The process where AI systems detect and label signs (often as glosses) from video, usually within a specific sign language and domain.

Sign language translation

Using computational methods to translate between a sign language and a spoken/written language, often sign-to-text or text-to-avatar; currently limited in scope and accuracy.

Corpus (sign language corpus)

A large, organized collection of sign language video data with annotations (e.g., glosses, translations, metadata) used for research, dictionaries, and technology development.

International Sign (IS)

A contact variety used in international Deaf spaces (e.g., WFD, UN events). It is not a full replacement for national sign languages but helps cross-border communication.

Deaf leadership

Meaningful control and decision-making power held by Deaf people in projects that affect their languages and lives, from design to governance.

Context-aware translation

Translation systems that consider full sentences, discourse, and non-manual features (like facial expressions and body posture), not just isolated signs.

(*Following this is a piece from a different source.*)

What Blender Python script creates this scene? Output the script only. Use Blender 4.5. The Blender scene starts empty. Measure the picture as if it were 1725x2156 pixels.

Global Case Studies: Comparing Sign Languages and Contexts

American Sign Language (ASL)

A natural sign language used primarily in the United States and parts of Canada; highly visible, widely taught in schools and universities, and commonly seen in media, though not declared by a single federal law as the official national sign language.

Indo-Pakistani Sign Language (IPSL)

A large sign language (often referred to locally as Indian Sign Language or Pakistan Sign Language) used by Deaf communities across parts of South Asia. It has millions of users but uneven legal recognition, educational support, and interpreter infrastructure across countries.

Azerbaijani Sign Language (AzSL)

The sign language used by Deaf communities in Azerbaijan, influenced historically by Russian Sign Language but with local features. As of 2026, it is under-recognized, under-documented, and lacks strong formal status in national law.

World Federation of the Deaf (WFD)

A global organization founded in 1951 that represents national Deaf associations, advocates for sign language rights and Deaf people’s human rights, and works closely with the United Nations, especially around the Convention on the Rights of Persons with Disabilities (CRPD).

International Week of the Deaf (IWD)

An annual global event, usually held in the last full week of September, organized by the WFD and national Deaf associations. It highlights Deaf culture, sign language rights, and advocacy through public events, campaigns, and community activities.

Under-recognized sign language

A sign language that is actively used by a community but has limited legal recognition, few educational resources, weak interpreter infrastructure, and little documentation or public visibility (e.g., Azerbaijani Sign Language).